WRITTEN EXERCISE: Working from the data below, reproduce exactly the lines starting at the one that holds "Write a Blender" and ending at the one that holds "return Vector(((px - 960)". Pictures are excluded.

THE INPUT:
....
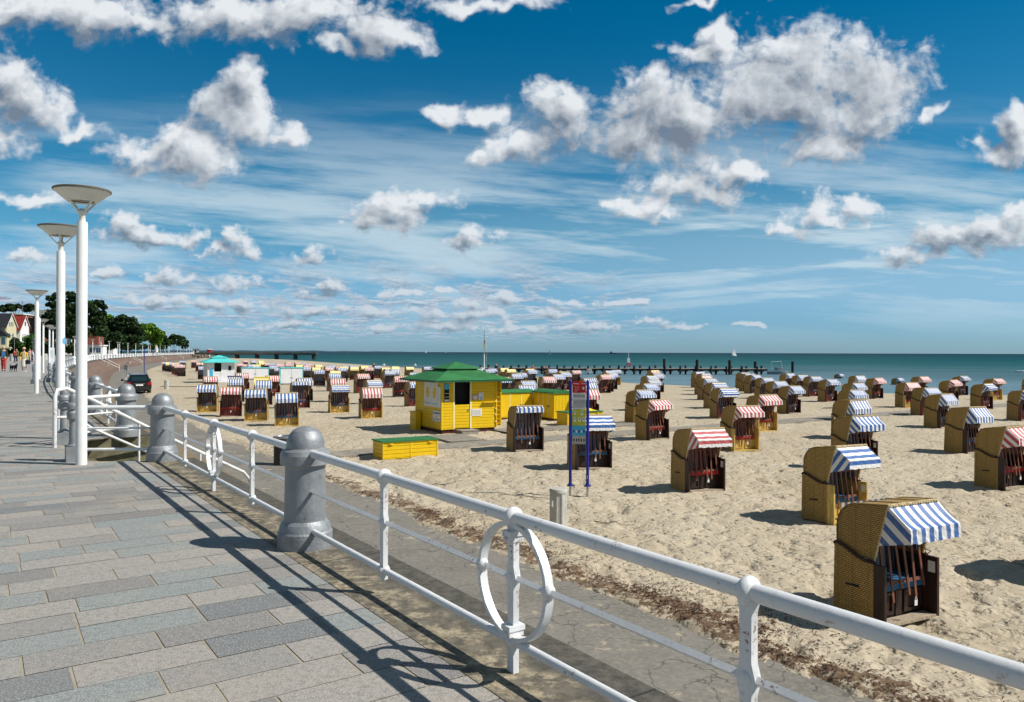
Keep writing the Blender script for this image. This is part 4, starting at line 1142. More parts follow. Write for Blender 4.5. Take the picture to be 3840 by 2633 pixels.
for t in [(1536,1430,'bv','rd'),(1481.7,1411,'rv','dk'),(1444,1393,'bh','rd'),(1463.6,1384.5,'bv','dk'),(1443.6,1382.6,'bv','rd'),(1432.6,1378.7,'yv','rd'),(1468.8,1373.5,'yv','dk'),(1467,1377,'yv','dk'),(1523,1375,'yv','rd'),(1537,1397,'bv','dk'),(1590,1375.5,'bv','rd')]: add('G', *t)
for t in [(1788,1377.4,'bv','dk'),(1831.6,1382,'bv','dk'),(1820,1386.5,'bv','dk'),(1878,1380,'yv','rd'),(1901,1384,'yv','rd'),(1918,1400.7,'bv','rd'),(1935,1397,'bv','rd'),(1866,1416,'bv','rd'),(1973.6,1384,'yv','rd'),(1980,1388.4,'bv','rd')]: add('H', *t)
for t in [(1942.6,1443,'bv','rd'),(1955.5,1430,'bv','rd'),(2034,1413.6,'rv','rd'),(2057.5,1385,'bv','rd'),(2096.5,1394,'yv','rd'),(2104,1398,'bv','rd'),(2074.5,1406,'bv','rd'),(2146,1387,'rv','rd')]: add('H2', *t)
for t in [(2179,1458,'rv','dk'),(2183,1433,'bv','dk'),(2190,1417.5,'bv','dk'),(2252,1404.5,'rv','dk'),(2264,1402,'bv','rd'),(2282,1397,'bv','dk'),(2272,1390.3,'bv','ye'),(2297,1387.5,'bv','ye')]: add('I', *t)
for t in [(2439,1499,'rv','dk'),(2386.5,1465.5,'bv','ye'),(2415,1440,'bv','rd'),(2431.7,1423.6,'bv','dk'),(2425,1410,'bh','dk'),(2451,1403,'bv','dk'),(2448.5,1398.4,'bv','dk'),(2443,1393,'rv','dk'),(2442,1388,'yv','dk')]: add('J', *t)
for t in [(2698,1456,'bh','rd'),(2670,1435.5,'bh','ye'),(2641.6,1418.7,'bv','rd'),(2631,1407.8,'rv','rd'),(2630,1399.8,'bv','rd'),(2610.7,1393.5,'bv','rd')]: add('K', *t)
for t in [(2849,1483,'rv','ye'),(2959.4,1446.5,'bv','dk'),(2902,1429.7,'bv','rd'),(2856.8,1416,'bv','rd'),(2819.8,1405.8,'bv','dk'),(2794,1401.5,'bv','rd'),(2778.5,1395.5,'bv','rd')]: add('L', *t)
add('S', 2757.8, 1522, 'rv', 'ye', lab='red-striped beach chair with pale ochre left board, behind the level red-striped one')
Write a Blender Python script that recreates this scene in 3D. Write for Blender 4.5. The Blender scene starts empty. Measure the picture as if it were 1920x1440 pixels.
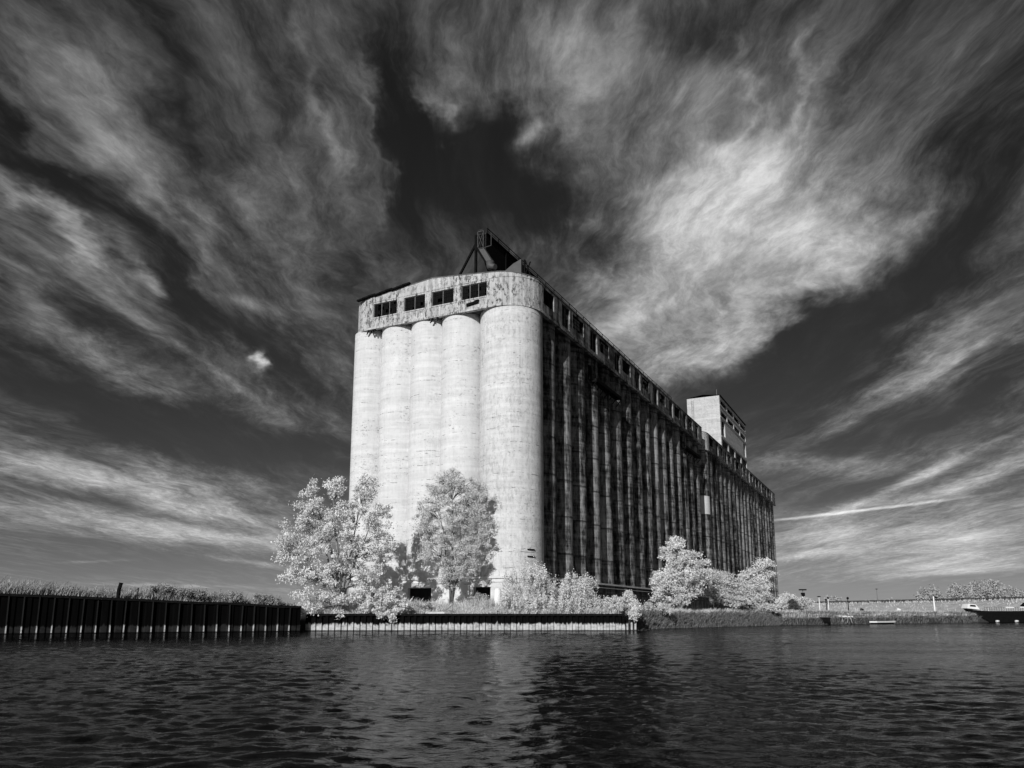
import bpy, bmesh, math, random
import numpy as np
from mathutils import Vector, Matrix
C = bpy.data.collections.new('place'); bpy.context.scene.collection.children.link(C)
R = math.radians
rng = np.random.default_rng(7)
random.seed(7)

# ------------------------------------------------------------------ camera
F_PX, CY_PX, EYE = 1487.0, 872.0, 1.6
PITCH = math.atan(281.0 / 1487.0)
cam_d = bpy.data.cameras.new('camera'); cam = bpy.data.objects.new('camera', cam_d); C.objects.link(cam)
cam.location = (0, 0, EYE); cam.rotation_euler = (R(90) + PITCH, 0, 0)
cam_d.sensor_width = 36; cam_d.lens = F_PX / 1920 * 36; cam_d.shift_y = (CY_PX - 720) / 1920
cam_d.clip_end = 20000; cam_d.clip_start = 0.1
bpy.context.scene.camera = cam
sc = bpy.context.scene
sc.view_settings.view_transform = 'Standard'; sc.view_settings.look = 'None'
sc.view_settings.exposure = 0; sc.view_settings.gamma = 1

def at(px, py, Y):
    """the world point at ground distance Y that the photograph shows at this pixel"""
    up = CY_PX - py
    f = F_PX * math.cos(PITCH) - up * math.sin(PITCH)
    u = F_PX * math.sin(PITCH) + up * math.cos(PITCH)
    return Vector(((px - 960) / f * Y, Y, EYE + u / f * Y))

# ------------------------------------------------------------------ node helpers
class NT:
    def __init__(s, tree): s.t = tree; s.n = tree.nodes; s.l = tree.links
    def new(s, typ, **kw):
        n = s.n.new(typ)
        for k, v in kw.items(): setattr(n, k, v)
        return n
    def put(s, sock, v):
        if hasattr(v, 'is_linked') or hasattr(v, 'links'): s.l.new(v, sock)
        elif isinstance(v, (tuple, list)) and sock.type == 'RGBA' and len(v) == 3: sock.default_value = (*v, 1)
        else: sock.default_value = v
    def m(s, op, a, b=None, c=None, clamp=False):
        n = s.new('ShaderNodeMath', operation=op, use_clamp=clamp)
        s.put(n.inputs[0], a)
        if b is not None: s.put(n.inputs[1], b)
        if c is not None: s.put(n.inputs[2], c)
        return n.outputs[0]
    def v(s, op, a, b=None, scale=None):
        n = s.new('ShaderNodeVectorMath', operation=op); s.put(n.inputs[0], a)
        if b is not None: s.put(n.inputs[1], b)
        if scale is not None: s.put(n.inputs['Scale'], scale)
        return n.outputs['Value'] if op in ('LENGTH', 'DOT_PRODUCT') else n.outputs['Vector']
    def comb(s, x, y, z=0.0):
        n = s.new('ShaderNodeCombineXYZ'); s.put(n.inputs[0], x); s.put(n.inputs[1], y); s.put(n.inputs[2], z); return n.outputs[0]
    def sep(s, v):
        n = s.new('ShaderNodeSeparateXYZ'); s.put(n.inputs[0], v); return n.outputs
    def noise(s, vec, scale=1.0, detail=4.0, rough=0.55, dist=0.0, col=False):
        n = s.new('ShaderNodeTexNoise'); s.put(n.inputs['Vector'], vec); s.put(n.inputs['Scale'], scale)
        n.inputs['Detail'].default_value = detail; n.inputs['Roughness'].default_value = rough; n.inputs['Distortion'].default_value = dist
        return n.outputs['Color'] if col else n.outputs['Fac']
    def smooth(s, x, lo, hi, a=0.0, b=1.0):
        n = s.new('ShaderNodeMapRange', interpolation_type='SMOOTHSTEP'); s.put(n.inputs['Value'], x)
        for i, q in zip((1, 2, 3, 4), (lo, hi, a, b)): s.put(n.inputs[i], q)
        return n.outputs[0]
    def grey(s, v): return s.comb(v, v, v)

# ------------------------------------------------------------------ sky with cirrus
SUN_AZ = R(180 + 21.0); SUN_EL = R(22)
SUN_DIR = Vector((math.sin(SUN_AZ) * math.cos(SUN_EL), math.cos(SUN_AZ) * math.cos(SUN_EL), math.sin(SUN_EL)))
#SKY-BEGIN
# cloud banks and clear gaps: azimuth, elevation (degrees), half-width, half-height (degrees), tilt (degrees), strength
def bank(px, py, rx, ry, tilt, amp):
    a, b, c = at(px, py, 1000.0), at(px + 10, py, 1000.0), at(px, py - 10, 1000.0)
    def ae(p):
        p = p - Vector((0, 0, EYE)); return math.atan2(p.x, p.y), math.atan2(p.z, math.hypot(p.x, p.y))
    (a0, e0), (a1, _), (_, e1) = ae(a), ae(b), ae(c)
    sx, sy = (a1 - a0) / 10, (e1 - e0) / 10
    t = R(tilt); co, si = math.cos(t), math.sin(t)
    # rows of the matrix that maps (azimuth, elevation) offsets to unit-ellipse coordinates
    return (a0, e0, co / rx / sx, si / rx / sy, -si / ry / sx, co / ry / sy, amp)
BANKS = [bank(*q) for q in [
    (1380, 330, 210, 90, 5, .50), (1490, 430, 110, 75, -20, .42), (1250, 470, 130, 70, 40, .35), (1370, 560, 190, 90, 22, .42),
    (1290, 660, 170, 34, 18, .34), (1130, 560, 90, 60, -30, .22), (1080, 430, 90, 30, -10, .18),
    (1130, 130, 230, 80, -22, .30), (1110, 240, 120, 50, -40, .16), (980, 250, 45, 16, 30, .22), (830, 225, 40, 26, -45, .55), (985, 262, 30, 14, 35, .35), (870, 170, 110, 40, -10, .16), (1060, 330, 50, 40, 0, .14),
    (1400, 130, 130, 60, 20, .14), (1600, 330, 50, 150, -25, .02), (1750, 180, 170, 90, 35, .06), (1560, 60, 60, 120, -20, .10),
    (640, 280, 80, 200, 6, .13), (590, 330, 90, 120, -20, .04), (160, 170, 180, 110, 0, .18), (90, 270, 90, 25, -35, .20),
    (110, 402, 110, 30, -32, .66), (260, 490, 60, 20, -50, .34), (305, 540, 26, 14, -50, .30), (210, 340, 120, 40, -50, .14),
    (240, 290, 160, 60, -48, .16), (470, 570, 50, 12, -10, .28), (505, 672, 20, 14, 40, .85), (290, 430, 16, 60, 20, .20),
    (400, 490, 24, 90, 18, .14), (480, 330, 60, 120, -35, .10),
    (240, 690, 330, 26, -24, .26), (130, 640, 160, 40, -22, .02), (520, 800, 160, 22, -27, .16),
    (140, 900, 240, 26, -9, .32), (350, 950, 220, 30, -11, .32), (400, 890, 130, 22, -14, .24), (150, 970, 220, 20, -5, .34), (420, 1010, 160, 14, -3, .34),
    (1780, 690, 200, 42, 26, .26), (1600, 760, 160, 24, 26, .22), (1560, 865, 120, 26, -6, .26), (1790, 850, 150, 16, 24, .24),
    (1840, 890, 100, 24, 20, .36), (1620, 945, 170, 10, 5, .24), (1650, 1010, 230, 32, 4, .36), (1560, 985, 110, 18, 4, .26), (1780, 1060, 200, 16, 3, .34), (1840, 1000, 120, 30, 8, .22),
    (330, 640, 260, 7, -30, .16), (560, 730, 130, 6, -34, .14), (200, 560, 160, 7, -28, .20), (470, 1055, 90, 5, -6, .45), (170, 1053, 80, 3, 4, .45), (330, 1098, 120, 4, 0, .30),
    (1590, 960, 170, 2.2, 4, .60), (1720, 720, 170, 9, 24, .14), (1700, 905, 190, 7, 20, .30), (1500, 1040, 90, 6, 6, .3), (1750, 1075, 170, 6, 3, .3), (1560, 870, 90, 14, -8, .2),
    (1390, 200, 10, 120, -10, .12), (1500, 150, 12, 130, -24, .14), (700, 250, 12, 140, 2, .2), (600, 200, 14, 120, 16, .14), (1180, 600, 60, 14, 20, .2),
    (870, 320, 110, 95, 10, -.60), (740, 230, 30, 170, 6, -.36), (960, 390, 110, 60, -20, -.50), (900, 250, 60, 50, 0, -.20),
    (90, 335, 100, 34, -38, -.85), (300, 480, 120, 30, -44, -.48), (490, 620, 150, 30, -36, -.50), (340, 190, 30, 160, 28, -.34),
    (360, 230, 90, 70, 0, -.14), (640, 520, 120, 90, -30, -.10),
    (1430, 690, 240, 34, 22, -.62), (1570, 600, 150, 46, 42, -.42), (1720, 470, 180, 52, 46, -.34), (1830, 330, 90, 40, 40, -.16), (1640, 640, 190, 30, 30, -.20),
    (1700, 800, 250, 36, 18, -.34), (1450, 780, 120, 40, 10, -.30), (1680, 895, 200, 16, 16, -.20),
    (300, 790, 300, 40, -15, -.72), (540, 830, 160, 34, -18, -.36), (130, 745, 130, 24, -14, -.24), (200, 945, 330, 8, -9, -.26),
    (260, 1060, 400, 26, -2, -.42), (1650, 1105, 330, 24, 2, -.46), (1320, 90, 70, 60, 0, -.14), (1000, 620, 200, 200, 0, -.05),
]]
world = bpy.data.worlds.new('World'); sc.world = world; world.use_nodes = True
w = NT(world.node_tree); w.n.clear()
sky = w.new('ShaderNodeTexSky', sky_type='NISHITA'); sky.sun_disc = False; sky.sun_elevation = SUN_EL; sky.sun_rotation = SUN_AZ
sky.altitude = 200; sky.air_density = 1.0; sky.dust_density = 0.6; sky.ozone_density = 1.0
tc = w.new('ShaderNodeTexCoord'); D = tc.outputs['Generated']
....
CORRECT RESULT:
Write a Blender Python script that recreates this scene in 3D. Write for Blender 4.5. The Blender scene starts empty. Measure the picture as if it were 1920x1440 pixels.
import bpy, bmesh, math, random
import numpy as np
from mathutils import Vector, Matrix
C = bpy.data.collections.new('place'); bpy.context.scene.collection.children.link(C)
R = math.radians
rng = np.random.default_rng(7)
random.seed(7)

# ------------------------------------------------------------------ camera
F_PX, CY_PX, EYE = 1487.0, 872.0, 1.6
PITCH = math.atan(281.0 / 1487.0)
cam_d = bpy.data.cameras.new('camera'); cam = bpy.data.objects.new('camera', cam_d); C.objects.link(cam)
cam.location = (0, 0, EYE); cam.rotation_euler = (R(90) + PITCH, 0, 0)
cam_d.sensor_width = 36; cam_d.lens = F_PX / 1920 * 36; cam_d.shift_y = (CY_PX - 720) / 1920
cam_d.clip_end = 20000; cam_d.clip_start = 0.1
bpy.context.scene.camera = cam
sc = bpy.context.scene
sc.view_settings.view_transform = 'Standard'; sc.view_settings.look = 'None'
sc.view_settings.exposure = 0; sc.view_settings.gamma = 1

def at(px, py, Y):
    """the world point at ground distance Y that the photograph shows at this pixel"""
    up = CY_PX - py
    f = F_PX * math.cos(PITCH) - up * math.sin(PITCH)
    u = F_PX * math.sin(PITCH) + up * math.cos(PITCH)
    return Vector(((px - 960) / f * Y, Y, EYE + u / f * Y))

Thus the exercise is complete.